### What the task asks
Wherever the word "this" turns up in a line of the entries, copy that line.

+++ Records for the task

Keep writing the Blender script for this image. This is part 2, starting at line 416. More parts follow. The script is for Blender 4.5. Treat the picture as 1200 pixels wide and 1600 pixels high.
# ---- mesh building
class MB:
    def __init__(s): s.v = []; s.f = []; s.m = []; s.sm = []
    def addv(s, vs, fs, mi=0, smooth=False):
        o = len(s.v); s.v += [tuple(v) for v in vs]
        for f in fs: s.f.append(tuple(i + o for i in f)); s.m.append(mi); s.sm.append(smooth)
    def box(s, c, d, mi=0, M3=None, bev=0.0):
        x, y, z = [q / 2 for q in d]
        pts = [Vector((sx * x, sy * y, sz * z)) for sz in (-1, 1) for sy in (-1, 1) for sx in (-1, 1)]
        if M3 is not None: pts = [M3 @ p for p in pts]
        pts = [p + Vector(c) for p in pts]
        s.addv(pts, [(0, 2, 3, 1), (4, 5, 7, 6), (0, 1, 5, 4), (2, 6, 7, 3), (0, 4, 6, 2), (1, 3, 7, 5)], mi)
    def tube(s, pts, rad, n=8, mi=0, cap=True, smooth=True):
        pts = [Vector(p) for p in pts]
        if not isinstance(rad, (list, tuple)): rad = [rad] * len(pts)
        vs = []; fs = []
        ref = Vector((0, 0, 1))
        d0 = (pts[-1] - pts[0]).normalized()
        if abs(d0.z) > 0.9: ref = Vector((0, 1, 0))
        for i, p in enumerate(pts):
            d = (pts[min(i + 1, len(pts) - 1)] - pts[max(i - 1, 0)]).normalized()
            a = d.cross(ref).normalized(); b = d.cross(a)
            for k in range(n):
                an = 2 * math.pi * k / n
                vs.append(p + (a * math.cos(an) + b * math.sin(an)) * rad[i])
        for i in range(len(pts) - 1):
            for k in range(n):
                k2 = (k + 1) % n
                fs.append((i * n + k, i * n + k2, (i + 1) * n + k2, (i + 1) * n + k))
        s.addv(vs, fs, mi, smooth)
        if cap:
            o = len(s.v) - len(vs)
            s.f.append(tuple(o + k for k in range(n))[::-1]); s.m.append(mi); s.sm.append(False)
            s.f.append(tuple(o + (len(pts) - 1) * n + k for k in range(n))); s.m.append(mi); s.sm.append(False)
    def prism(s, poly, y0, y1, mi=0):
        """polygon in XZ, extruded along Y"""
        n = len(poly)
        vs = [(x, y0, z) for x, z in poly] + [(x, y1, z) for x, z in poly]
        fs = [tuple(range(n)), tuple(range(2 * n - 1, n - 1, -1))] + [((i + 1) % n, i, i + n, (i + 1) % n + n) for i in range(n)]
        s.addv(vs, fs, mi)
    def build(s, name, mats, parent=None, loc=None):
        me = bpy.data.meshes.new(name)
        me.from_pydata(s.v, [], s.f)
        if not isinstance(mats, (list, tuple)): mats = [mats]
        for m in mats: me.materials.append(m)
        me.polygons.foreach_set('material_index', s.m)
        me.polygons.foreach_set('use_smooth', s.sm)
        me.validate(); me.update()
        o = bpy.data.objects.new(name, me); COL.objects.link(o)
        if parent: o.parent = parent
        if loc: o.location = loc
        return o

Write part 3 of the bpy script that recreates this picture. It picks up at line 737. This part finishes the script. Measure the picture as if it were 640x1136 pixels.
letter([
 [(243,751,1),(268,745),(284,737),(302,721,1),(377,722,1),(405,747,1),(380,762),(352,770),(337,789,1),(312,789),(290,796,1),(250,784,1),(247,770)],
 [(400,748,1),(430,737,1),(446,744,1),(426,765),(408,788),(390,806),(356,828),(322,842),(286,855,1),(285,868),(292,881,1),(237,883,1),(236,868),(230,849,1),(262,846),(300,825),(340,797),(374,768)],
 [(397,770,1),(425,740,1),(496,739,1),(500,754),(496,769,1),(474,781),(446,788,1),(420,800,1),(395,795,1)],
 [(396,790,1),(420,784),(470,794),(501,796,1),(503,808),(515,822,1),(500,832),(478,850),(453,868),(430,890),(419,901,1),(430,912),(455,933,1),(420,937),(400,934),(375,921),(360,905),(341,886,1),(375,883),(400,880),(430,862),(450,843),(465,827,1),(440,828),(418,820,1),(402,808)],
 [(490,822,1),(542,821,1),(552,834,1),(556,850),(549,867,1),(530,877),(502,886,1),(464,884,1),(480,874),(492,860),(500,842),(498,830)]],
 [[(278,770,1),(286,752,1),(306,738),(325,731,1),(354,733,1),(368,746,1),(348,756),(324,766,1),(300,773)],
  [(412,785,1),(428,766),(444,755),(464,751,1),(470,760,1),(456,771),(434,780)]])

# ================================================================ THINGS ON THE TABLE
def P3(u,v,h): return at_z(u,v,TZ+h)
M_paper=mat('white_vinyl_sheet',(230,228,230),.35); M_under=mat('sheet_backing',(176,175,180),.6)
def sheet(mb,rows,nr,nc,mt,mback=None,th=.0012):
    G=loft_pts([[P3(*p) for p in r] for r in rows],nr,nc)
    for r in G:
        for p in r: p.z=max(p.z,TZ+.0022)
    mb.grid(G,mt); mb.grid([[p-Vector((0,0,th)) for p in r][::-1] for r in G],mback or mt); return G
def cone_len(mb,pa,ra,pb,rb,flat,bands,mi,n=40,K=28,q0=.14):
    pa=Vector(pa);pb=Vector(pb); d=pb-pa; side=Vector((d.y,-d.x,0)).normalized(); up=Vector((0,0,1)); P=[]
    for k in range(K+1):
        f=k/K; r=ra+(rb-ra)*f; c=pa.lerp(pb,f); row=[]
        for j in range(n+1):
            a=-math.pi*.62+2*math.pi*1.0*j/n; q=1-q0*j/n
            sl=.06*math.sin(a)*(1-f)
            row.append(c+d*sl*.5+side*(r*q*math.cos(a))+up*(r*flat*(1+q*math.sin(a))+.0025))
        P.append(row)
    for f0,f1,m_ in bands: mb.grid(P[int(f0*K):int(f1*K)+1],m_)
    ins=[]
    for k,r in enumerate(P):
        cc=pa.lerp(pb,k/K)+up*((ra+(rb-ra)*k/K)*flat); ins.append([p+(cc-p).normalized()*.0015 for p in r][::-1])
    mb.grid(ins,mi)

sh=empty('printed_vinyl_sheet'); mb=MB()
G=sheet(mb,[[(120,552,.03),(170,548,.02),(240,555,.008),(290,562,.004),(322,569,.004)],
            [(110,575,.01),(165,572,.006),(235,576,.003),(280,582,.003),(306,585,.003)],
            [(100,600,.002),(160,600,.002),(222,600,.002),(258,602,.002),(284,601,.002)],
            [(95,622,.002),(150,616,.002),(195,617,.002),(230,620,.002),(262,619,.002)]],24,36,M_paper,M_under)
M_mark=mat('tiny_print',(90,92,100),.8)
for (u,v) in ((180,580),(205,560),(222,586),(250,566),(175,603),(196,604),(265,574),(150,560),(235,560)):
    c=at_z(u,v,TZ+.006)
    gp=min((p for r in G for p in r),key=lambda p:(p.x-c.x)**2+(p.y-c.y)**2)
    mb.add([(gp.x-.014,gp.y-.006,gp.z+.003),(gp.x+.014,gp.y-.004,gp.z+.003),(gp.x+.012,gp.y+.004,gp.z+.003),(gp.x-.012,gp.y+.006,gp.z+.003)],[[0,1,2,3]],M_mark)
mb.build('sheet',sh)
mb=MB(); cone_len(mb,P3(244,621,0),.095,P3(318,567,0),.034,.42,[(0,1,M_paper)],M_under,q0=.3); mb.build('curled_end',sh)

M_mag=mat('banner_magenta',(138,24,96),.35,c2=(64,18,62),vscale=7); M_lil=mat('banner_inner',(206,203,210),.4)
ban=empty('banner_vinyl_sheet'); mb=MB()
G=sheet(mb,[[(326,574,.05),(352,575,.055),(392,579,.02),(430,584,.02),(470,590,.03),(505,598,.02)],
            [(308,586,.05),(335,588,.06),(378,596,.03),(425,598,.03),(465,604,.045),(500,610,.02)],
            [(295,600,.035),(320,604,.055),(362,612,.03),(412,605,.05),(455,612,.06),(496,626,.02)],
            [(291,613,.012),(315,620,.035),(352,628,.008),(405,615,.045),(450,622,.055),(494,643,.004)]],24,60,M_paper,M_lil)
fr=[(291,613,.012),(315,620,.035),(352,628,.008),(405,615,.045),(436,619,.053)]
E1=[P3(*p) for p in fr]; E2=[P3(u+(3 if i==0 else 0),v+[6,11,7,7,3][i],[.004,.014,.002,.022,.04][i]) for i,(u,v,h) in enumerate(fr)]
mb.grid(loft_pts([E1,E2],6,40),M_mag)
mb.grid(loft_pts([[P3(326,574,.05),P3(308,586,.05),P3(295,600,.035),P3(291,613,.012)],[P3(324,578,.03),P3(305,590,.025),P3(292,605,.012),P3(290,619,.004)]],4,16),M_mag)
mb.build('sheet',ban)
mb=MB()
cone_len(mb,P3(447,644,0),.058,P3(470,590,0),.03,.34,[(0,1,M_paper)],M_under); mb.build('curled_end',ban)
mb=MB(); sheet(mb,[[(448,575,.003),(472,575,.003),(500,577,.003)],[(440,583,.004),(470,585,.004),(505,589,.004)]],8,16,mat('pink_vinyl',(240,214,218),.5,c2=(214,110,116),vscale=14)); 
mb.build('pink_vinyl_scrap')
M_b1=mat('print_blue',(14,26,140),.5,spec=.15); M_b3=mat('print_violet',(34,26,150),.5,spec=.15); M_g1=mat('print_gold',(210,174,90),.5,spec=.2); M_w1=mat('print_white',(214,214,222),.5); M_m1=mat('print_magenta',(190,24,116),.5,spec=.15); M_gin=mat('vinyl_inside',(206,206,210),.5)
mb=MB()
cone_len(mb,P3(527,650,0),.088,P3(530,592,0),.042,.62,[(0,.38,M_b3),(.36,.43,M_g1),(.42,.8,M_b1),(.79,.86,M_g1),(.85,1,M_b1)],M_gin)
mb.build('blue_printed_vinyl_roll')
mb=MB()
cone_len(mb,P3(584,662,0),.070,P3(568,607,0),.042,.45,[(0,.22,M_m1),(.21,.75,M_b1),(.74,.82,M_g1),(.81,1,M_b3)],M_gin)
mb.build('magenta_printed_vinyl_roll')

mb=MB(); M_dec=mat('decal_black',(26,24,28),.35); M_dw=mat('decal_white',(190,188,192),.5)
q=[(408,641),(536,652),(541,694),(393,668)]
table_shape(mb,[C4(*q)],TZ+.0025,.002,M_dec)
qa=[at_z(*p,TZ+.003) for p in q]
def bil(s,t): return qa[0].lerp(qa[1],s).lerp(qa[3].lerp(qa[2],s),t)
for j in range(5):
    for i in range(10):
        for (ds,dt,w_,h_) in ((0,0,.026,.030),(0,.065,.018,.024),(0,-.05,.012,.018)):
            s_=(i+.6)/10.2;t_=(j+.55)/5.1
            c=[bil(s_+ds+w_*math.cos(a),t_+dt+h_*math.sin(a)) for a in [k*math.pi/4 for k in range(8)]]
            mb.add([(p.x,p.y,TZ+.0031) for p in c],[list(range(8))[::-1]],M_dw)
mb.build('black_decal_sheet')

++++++

### Finished task
Keep writing the Blender script for this image. This is part 2, starting at line 416. More parts follow. The script is for Blender 4.5. Treat the picture as 1200 pixels wide and 1600 pixels high.
Write part 3 of the bpy script that recreates this picture. It picks up at line 737. This part finishes the script. Measure the picture as if it were 640x1136 pixels.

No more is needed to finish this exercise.